EGHO-LFQF-KCLW, United Kingdom

@Graham good to see the Vagabond freshly re engined :)

Oxford (EGTK), United Kingdom

Capitaine wrote:

Do you have a wing tank too? I used to fly a 65hp PA17 with just the 12 USG tank underneath the panel and found range a bit restrictive.

Yes there is a wing tank but it is not yet plumbed in. Range is a little restrictive, especially since it’s fun to fly the Vagabond to the kind of strip that doesn’t tend to have fuel.

EGLM & EGTN

Dan wrote:

Today I found some icebergs (…) drifting across the small lake by the Chüeboden-gletscher (Cows-ground-glacier )

Your mountains never stop surprising us!

Antonio
LESB, Spain

2 months since I didn’t fly, but I took the (new) club’s Rallye for a checkride in a quite convective weather. We made some usual checkride stuff with specific of the rally: the Iron-style deadstick simulation around a field near Fayence, and some landings in various configs. I was a bit amazed how this Rally behave so different from the one I flew previously. This one is a 180T “galerien”, although the other one I flew before is a MS893A, and there is a tangible difference on the flare. The MS893 just fall like a rock as soon as you close the throttle. This “galerien” one, also not really lighter, do flare gently to make you miss the touch point by a good 20 meters. Not a big deal, just something to get used to.
The slats also behave differently, they are constantly moving back and forth around 1.4vs, also on the MS893, they was francly locking from one side to another. It coul dbe surprising in a no-flap landing. Slat usually jumps out at the moment you flare, and you have to pull them before (by giving a nice pull on the stick while flying slow).

Good feelings again :D.

What is good is that I found a MOU FI, and I will soon be starting this rating again.

Last Edited by greg_mp at 11 Sep 13:58
LFMD, France

Some of that money ($900 including parts and labor) was spent recently to have the third radiator installed on my wife’s car, and it’s also on its second water pump at 83K miles or 134K km. The latest radiator failure involved the hose fitting breaking in half adjacent to a hose clamp. Happily while the engine did overheat before being shut off, the head gasket (also absent on my aircraft engine) still seems to be OK. No exhaust fumes in the coolant when ‘sniffed’.

During my 35 odd years of driving ICE cars for about 30.000 km a year I’ve never ever had a radiator or water pump fail.

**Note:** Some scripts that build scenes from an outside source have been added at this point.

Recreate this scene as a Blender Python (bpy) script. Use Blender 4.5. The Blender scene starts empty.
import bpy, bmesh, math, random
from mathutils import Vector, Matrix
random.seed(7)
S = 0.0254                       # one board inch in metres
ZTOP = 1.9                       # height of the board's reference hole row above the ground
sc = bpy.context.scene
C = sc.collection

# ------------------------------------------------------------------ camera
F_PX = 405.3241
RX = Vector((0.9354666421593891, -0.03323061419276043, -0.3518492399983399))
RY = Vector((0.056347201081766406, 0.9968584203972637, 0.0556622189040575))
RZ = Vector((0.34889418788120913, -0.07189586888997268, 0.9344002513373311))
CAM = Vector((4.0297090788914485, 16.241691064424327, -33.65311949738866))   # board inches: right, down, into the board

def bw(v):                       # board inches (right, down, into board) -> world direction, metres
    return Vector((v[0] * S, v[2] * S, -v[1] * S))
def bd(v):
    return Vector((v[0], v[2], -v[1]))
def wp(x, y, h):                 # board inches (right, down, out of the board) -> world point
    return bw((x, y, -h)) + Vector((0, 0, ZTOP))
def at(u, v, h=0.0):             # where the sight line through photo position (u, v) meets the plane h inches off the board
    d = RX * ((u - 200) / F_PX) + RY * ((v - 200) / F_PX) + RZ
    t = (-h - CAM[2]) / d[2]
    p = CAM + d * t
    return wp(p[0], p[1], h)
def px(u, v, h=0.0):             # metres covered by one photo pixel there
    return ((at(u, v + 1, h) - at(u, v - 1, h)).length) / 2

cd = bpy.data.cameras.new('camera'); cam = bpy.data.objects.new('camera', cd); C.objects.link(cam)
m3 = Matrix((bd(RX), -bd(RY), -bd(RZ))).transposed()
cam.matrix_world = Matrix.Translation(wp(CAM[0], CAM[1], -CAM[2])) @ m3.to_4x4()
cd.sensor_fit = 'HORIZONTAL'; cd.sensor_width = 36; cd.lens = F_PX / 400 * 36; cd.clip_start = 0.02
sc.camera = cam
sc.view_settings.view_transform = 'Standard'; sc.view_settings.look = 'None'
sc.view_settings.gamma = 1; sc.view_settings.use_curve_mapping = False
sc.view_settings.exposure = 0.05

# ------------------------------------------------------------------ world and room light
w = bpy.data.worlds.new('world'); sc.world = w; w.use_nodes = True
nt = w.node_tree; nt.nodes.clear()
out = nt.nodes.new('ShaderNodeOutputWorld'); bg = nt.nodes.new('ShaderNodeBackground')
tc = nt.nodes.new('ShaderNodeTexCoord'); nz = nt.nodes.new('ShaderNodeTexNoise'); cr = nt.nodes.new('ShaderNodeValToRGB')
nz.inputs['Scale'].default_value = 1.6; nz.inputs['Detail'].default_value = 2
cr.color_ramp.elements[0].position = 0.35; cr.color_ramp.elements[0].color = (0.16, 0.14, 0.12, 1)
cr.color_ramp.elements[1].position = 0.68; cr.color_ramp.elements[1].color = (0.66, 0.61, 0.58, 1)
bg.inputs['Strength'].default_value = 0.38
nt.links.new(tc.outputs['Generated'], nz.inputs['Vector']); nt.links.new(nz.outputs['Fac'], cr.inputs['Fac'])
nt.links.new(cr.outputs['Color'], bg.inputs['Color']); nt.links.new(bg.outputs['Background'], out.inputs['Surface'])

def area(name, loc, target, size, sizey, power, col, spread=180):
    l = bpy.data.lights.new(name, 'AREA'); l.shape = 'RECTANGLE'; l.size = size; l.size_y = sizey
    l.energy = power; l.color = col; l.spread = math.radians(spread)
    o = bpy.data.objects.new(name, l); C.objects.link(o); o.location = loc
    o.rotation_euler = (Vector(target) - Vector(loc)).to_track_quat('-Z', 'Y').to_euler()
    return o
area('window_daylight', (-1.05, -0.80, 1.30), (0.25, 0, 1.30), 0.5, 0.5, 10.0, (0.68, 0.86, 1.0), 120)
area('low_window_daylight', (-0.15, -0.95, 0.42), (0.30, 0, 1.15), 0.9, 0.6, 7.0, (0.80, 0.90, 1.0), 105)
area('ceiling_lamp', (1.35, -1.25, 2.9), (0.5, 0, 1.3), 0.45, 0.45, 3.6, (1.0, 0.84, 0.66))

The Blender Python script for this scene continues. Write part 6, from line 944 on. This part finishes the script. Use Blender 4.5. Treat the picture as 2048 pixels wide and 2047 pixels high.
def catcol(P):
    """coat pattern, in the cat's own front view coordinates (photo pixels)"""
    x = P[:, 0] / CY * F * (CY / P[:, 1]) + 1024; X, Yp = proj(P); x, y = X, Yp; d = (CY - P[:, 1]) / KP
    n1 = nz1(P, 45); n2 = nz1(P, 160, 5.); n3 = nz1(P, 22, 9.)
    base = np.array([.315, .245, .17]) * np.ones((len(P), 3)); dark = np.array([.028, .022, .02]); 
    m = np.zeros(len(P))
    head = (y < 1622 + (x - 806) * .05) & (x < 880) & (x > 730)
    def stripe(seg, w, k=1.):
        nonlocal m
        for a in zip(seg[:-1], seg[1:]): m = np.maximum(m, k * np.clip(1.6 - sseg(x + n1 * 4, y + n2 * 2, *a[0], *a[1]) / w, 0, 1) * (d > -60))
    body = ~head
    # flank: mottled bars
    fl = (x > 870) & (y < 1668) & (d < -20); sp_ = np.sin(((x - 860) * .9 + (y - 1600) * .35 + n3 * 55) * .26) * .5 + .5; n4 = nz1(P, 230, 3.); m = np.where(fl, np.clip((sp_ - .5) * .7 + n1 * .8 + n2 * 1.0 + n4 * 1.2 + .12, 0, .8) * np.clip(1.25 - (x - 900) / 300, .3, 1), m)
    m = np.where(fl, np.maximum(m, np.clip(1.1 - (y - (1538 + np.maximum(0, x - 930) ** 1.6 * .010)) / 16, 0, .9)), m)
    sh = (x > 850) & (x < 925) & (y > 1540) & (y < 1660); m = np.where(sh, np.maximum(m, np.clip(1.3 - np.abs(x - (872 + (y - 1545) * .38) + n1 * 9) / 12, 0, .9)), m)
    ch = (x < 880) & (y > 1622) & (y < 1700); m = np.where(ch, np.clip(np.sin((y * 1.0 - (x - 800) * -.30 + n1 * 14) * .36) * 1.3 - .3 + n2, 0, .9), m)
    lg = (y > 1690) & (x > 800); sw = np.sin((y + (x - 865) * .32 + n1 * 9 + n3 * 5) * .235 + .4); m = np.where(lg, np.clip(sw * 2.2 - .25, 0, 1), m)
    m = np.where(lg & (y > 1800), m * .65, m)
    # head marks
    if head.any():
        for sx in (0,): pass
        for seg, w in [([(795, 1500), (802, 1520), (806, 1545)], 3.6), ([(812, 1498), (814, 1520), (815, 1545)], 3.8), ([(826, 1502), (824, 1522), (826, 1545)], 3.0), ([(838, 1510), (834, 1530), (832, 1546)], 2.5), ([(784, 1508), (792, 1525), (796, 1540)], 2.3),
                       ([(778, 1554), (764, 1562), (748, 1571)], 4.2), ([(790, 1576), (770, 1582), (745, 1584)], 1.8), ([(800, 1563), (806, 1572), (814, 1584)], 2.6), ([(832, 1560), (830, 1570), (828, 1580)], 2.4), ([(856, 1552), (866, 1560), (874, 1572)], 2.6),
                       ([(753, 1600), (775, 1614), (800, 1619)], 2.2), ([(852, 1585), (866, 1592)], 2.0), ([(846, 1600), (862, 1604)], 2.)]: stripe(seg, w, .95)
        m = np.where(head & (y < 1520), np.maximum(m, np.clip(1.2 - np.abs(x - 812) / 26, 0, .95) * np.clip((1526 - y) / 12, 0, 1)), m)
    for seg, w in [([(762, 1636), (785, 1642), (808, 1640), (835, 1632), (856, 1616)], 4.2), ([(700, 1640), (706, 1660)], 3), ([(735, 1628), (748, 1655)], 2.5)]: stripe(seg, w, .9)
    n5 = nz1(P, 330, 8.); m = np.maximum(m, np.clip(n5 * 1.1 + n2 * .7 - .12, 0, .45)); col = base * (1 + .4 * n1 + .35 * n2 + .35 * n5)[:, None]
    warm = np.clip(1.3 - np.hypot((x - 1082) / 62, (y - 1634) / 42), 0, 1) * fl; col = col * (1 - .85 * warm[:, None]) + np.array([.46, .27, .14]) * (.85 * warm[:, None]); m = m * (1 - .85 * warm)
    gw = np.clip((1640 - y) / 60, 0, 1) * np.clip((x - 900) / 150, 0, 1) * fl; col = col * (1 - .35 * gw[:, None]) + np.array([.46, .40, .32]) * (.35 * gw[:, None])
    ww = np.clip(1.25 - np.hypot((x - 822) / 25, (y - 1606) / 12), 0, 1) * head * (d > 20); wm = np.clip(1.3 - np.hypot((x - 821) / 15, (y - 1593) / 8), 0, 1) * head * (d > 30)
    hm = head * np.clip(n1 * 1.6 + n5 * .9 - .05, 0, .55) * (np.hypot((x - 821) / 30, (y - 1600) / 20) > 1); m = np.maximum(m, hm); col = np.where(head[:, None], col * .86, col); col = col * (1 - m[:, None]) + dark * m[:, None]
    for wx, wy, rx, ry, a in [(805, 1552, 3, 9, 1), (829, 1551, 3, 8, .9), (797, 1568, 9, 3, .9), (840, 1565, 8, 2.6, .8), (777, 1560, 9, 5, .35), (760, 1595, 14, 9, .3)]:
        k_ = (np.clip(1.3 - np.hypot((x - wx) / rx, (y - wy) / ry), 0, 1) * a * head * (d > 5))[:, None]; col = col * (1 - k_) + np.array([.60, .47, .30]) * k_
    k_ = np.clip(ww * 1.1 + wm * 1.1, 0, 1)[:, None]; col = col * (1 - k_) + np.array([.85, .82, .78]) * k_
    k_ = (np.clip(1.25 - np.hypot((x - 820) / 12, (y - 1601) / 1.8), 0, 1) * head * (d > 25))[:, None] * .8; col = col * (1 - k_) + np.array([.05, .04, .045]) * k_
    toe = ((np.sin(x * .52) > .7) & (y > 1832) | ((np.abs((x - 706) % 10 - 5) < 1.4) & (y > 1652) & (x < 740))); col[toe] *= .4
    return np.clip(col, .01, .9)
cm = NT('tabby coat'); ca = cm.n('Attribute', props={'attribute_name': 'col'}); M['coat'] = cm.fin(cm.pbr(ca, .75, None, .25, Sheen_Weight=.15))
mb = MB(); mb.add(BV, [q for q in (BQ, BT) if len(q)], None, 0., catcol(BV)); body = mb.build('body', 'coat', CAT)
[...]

Your wife must have been extremely unlucky. But if that’s the failure trend, there’s only one remedy. To buy her an EV!

Private field, Mallorca, Spain

The good news is that my wife’s car is worth what I paid for it, and she’s been driving it since 2011. The money saved on car depreciation does help pay for Avgas.

Radiator failure is often calendar time related, but in this case the failure was of the noncorroding plastic tank.

On most cars with a rubber timing belt, the water pump is replaced at every belt change. They are often seeping a little bit past the seal by that time. I cannot imagine why anybody would want to get involved in any of that kind of nonsense on an aircraft when the same cooling job can be done with no moving parts whatsoever. You spend your money, I’ll spend mine.

EVs also have liquid cooling systems, by the way. I work in electrification of machinery and propulsion. My job is solving problems and increasing the associated reliability. Its useful, well paid work for a reason and every working day could pay for a radiator change on my wife’s car. There might be a lesson there, anyway its one that I’ve benefited from learning. You spend your money, I’ll spend mine.